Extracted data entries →
((
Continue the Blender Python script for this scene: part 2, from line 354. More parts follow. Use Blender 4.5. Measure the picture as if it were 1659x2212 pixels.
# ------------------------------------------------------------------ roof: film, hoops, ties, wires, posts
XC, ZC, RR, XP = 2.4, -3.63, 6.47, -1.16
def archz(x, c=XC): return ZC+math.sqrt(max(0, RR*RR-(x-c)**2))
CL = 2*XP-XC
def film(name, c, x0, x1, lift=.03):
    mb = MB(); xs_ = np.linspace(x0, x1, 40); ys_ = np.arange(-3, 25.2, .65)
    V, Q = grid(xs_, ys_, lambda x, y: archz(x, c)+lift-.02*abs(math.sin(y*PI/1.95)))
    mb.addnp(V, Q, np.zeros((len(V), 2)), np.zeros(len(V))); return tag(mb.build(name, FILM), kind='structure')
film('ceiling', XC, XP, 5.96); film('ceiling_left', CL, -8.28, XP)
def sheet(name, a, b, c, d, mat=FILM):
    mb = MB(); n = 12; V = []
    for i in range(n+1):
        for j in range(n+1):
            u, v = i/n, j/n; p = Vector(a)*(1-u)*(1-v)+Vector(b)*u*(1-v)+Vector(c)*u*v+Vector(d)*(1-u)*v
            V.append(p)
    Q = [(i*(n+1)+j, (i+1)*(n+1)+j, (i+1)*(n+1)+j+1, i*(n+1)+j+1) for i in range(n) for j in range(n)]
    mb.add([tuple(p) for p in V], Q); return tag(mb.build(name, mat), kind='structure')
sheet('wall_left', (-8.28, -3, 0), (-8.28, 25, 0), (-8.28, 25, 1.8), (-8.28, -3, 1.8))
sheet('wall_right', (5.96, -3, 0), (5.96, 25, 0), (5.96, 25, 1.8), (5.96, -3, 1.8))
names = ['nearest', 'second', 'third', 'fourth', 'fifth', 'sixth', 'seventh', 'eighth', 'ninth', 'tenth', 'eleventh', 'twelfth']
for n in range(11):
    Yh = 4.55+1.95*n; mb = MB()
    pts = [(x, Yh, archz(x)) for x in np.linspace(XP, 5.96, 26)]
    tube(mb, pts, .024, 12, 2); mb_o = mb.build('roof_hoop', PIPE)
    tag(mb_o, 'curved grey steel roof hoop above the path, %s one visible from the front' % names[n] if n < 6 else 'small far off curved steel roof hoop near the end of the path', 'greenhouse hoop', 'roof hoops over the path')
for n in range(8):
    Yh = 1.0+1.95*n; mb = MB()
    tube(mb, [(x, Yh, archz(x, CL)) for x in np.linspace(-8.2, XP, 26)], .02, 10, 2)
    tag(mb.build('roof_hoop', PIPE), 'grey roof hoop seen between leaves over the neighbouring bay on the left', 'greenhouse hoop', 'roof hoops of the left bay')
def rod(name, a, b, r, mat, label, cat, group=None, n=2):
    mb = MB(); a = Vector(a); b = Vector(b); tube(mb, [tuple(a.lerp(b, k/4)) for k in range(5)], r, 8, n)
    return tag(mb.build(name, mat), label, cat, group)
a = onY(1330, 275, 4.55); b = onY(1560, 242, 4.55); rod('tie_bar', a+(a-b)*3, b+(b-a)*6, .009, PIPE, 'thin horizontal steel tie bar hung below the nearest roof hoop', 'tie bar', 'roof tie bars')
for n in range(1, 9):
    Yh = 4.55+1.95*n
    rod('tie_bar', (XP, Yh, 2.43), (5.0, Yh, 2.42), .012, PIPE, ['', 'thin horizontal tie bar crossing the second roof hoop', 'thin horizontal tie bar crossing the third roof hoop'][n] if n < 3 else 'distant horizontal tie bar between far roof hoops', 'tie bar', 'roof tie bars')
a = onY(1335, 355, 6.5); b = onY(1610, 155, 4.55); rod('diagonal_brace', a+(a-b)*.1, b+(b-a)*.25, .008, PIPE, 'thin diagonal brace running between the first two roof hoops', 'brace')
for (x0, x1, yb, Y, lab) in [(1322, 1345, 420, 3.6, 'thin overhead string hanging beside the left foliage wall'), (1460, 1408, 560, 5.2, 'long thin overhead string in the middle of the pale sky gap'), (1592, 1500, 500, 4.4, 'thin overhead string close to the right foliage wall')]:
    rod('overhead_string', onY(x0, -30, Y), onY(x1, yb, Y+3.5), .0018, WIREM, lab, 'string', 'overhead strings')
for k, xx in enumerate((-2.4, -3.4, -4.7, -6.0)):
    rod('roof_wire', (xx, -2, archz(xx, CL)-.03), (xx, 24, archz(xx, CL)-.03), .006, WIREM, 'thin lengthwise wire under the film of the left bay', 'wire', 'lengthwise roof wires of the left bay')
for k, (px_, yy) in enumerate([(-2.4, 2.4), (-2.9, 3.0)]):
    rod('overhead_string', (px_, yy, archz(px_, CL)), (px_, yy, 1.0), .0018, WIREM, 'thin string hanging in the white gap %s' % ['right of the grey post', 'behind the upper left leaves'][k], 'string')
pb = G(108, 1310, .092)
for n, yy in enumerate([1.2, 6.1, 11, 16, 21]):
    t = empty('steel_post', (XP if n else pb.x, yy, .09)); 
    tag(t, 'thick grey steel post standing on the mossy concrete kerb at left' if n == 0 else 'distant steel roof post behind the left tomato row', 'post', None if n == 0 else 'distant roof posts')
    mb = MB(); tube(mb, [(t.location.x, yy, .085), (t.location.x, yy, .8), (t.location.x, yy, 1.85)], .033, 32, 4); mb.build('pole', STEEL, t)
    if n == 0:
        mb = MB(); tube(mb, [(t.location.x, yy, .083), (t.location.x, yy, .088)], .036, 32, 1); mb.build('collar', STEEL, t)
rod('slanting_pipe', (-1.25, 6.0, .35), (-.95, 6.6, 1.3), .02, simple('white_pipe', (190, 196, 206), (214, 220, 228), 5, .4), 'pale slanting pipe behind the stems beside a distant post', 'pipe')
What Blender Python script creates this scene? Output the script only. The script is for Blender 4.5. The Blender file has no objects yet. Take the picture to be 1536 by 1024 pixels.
))
What the task asks → Please quote every record above exactly as it appears.

Final result →
Continue the Blender Python script for this scene: part 2, from line 354. More parts follow. Use Blender 4.5. Measure the picture as if it were 1659x2212 pixels.
# ------------------------------------------------------------------ roof: film, hoops, ties, wires, posts
XC, ZC, RR, XP = 2.4, -3.63, 6.47, -1.16
def archz(x, c=XC): return ZC+math.sqrt(max(0, RR*RR-(x-c)**2))
CL = 2*XP-XC
def film(name, c, x0, x1, lift=.03):
    mb = MB(); xs_ = np.linspace(x0, x1, 40); ys_ = np.arange(-3, 25.2, .65)
    V, Q = grid(xs_, ys_, lambda x, y: archz(x, c)+lift-.02*abs(math.sin(y*PI/1.95)))
    mb.addnp(V, Q, np.zeros((len(V), 2)), np.zeros(len(V))); return tag(mb.build(name, FILM), kind='structure')
film('ceiling', XC, XP, 5.96); film('ceiling_left', CL, -8.28, XP)
def sheet(name, a, b, c, d, mat=FILM):
    mb = MB(); n = 12; V = []
    for i in range(n+1):
        for j in range(n+1):
            u, v = i/n, j/n; p = Vector(a)*(1-u)*(1-v)+Vector(b)*u*(1-v)+Vector(c)*u*v+Vector(d)*(1-u)*v
            V.append(p)
    Q = [(i*(n+1)+j, (i+1)*(n+1)+j, (i+1)*(n+1)+j+1, i*(n+1)+j+1) for i in range(n) for j in range(n)]
    mb.add([tuple(p) for p in V], Q); return tag(mb.build(name, mat), kind='structure')
sheet('wall_left', (-8.28, -3, 0), (-8.28, 25, 0), (-8.28, 25, 1.8), (-8.28, -3, 1.8))
sheet('wall_right', (5.96, -3, 0), (5.96, 25, 0), (5.96, 25, 1.8), (5.96, -3, 1.8))
names = ['nearest', 'second', 'third', 'fourth', 'fifth', 'sixth', 'seventh', 'eighth', 'ninth', 'tenth', 'eleventh', 'twelfth']
for n in range(11):
    Yh = 4.55+1.95*n; mb = MB()
    pts = [(x, Yh, archz(x)) for x in np.linspace(XP, 5.96, 26)]
    tube(mb, pts, .024, 12, 2); mb_o = mb.build('roof_hoop', PIPE)
    tag(mb_o, 'curved grey steel roof hoop above the path, %s one visible from the front' % names[n] if n < 6 else 'small far off curved steel roof hoop near the end of the path', 'greenhouse hoop', 'roof hoops over the path')
for n in range(8):
    Yh = 1.0+1.95*n; mb = MB()
    tube(mb, [(x, Yh, archz(x, CL)) for x in np.linspace(-8.2, XP, 26)], .02, 10, 2)
    tag(mb.build('roof_hoop', PIPE), 'grey roof hoop seen between leaves over the neighbouring bay on the left', 'greenhouse hoop', 'roof hoops of the left bay')
def rod(name, a, b, r, mat, label, cat, group=None, n=2):
    mb = MB(); a = Vector(a); b = Vector(b); tube(mb, [tuple(a.lerp(b, k/4)) for k in range(5)], r, 8, n)
    return tag(mb.build(name, mat), label, cat, group)
a = onY(1330, 275, 4.55); b = onY(1560, 242, 4.55); rod('tie_bar', a+(a-b)*3, b+(b-a)*6, .009, PIPE, 'thin horizontal steel tie bar hung below the nearest roof hoop', 'tie bar', 'roof tie bars')
for n in range(1, 9):
    Yh = 4.55+1.95*n
    rod('tie_bar', (XP, Yh, 2.43), (5.0, Yh, 2.42), .012, PIPE, ['', 'thin horizontal tie bar crossing the second roof hoop', 'thin horizontal tie bar crossing the third roof hoop'][n] if n < 3 else 'distant horizontal tie bar between far roof hoops', 'tie bar', 'roof tie bars')
a = onY(1335, 355, 6.5); b = onY(1610, 155, 4.55); rod('diagonal_brace', a+(a-b)*.1, b+(b-a)*.25, .008, PIPE, 'thin diagonal brace running between the first two roof hoops', 'brace')
for (x0, x1, yb, Y, lab) in [(1322, 1345, 420, 3.6, 'thin overhead string hanging beside the left foliage wall'), (1460, 1408, 560, 5.2, 'long thin overhead string in the middle of the pale sky gap'), (1592, 1500, 500, 4.4, 'thin overhead string close to the right foliage wall')]:
    rod('overhead_string', onY(x0, -30, Y), onY(x1, yb, Y+3.5), .0018, WIREM, lab, 'string', 'overhead strings')
for k, xx in enumerate((-2.4, -3.4, -4.7, -6.0)):
    rod('roof_wire', (xx, -2, archz(xx, CL)-.03), (xx, 24, archz(xx, CL)-.03), .006, WIREM, 'thin lengthwise wire under the film of the left bay', 'wire', 'lengthwise roof wires of the left bay')
for k, (px_, yy) in enumerate([(-2.4, 2.4), (-2.9, 3.0)]):
    rod('overhead_string', (px_, yy, archz(px_, CL)), (px_, yy, 1.0), .0018, WIREM, 'thin string hanging in the white gap %s' % ['right of the grey post', 'behind the upper left leaves'][k], 'string')
pb = G(108, 1310, .092)
for n, yy in enumerate([1.2, 6.1, 11, 16, 21]):
    t = empty('steel_post', (XP if n else pb.x, yy, .09)); 
    tag(t, 'thick grey steel post standing on the mossy concrete kerb at left' if n == 0 else 'distant steel roof post behind the left tomato row', 'post', None if n == 0 else 'distant roof posts')
    mb = MB(); tube(mb, [(t.location.x, yy, .085), (t.location.x, yy, .8), (t.location.x, yy, 1.85)], .033, 32, 4); mb.build('pole', STEEL, t)
    if n == 0:
        mb = MB(); tube(mb, [(t.location.x, yy, .083), (t.location.x, yy, .088)], .036, 32, 1); mb.build('collar', STEEL, t)
rod('slanting_pipe', (-1.25, 6.0, .35), (-.95, 6.6, 1.3), .02, simple('white_pipe', (190, 196, 206), (214, 220, 228), 5, .4), 'pale slanting pipe behind the stems beside a distant post', 'pipe')
What Blender Python script creates this scene? Output the script only. The script is for Blender 4.5. The Blender file has no objects yet. Take the picture to be 1536 by 1024 pixels.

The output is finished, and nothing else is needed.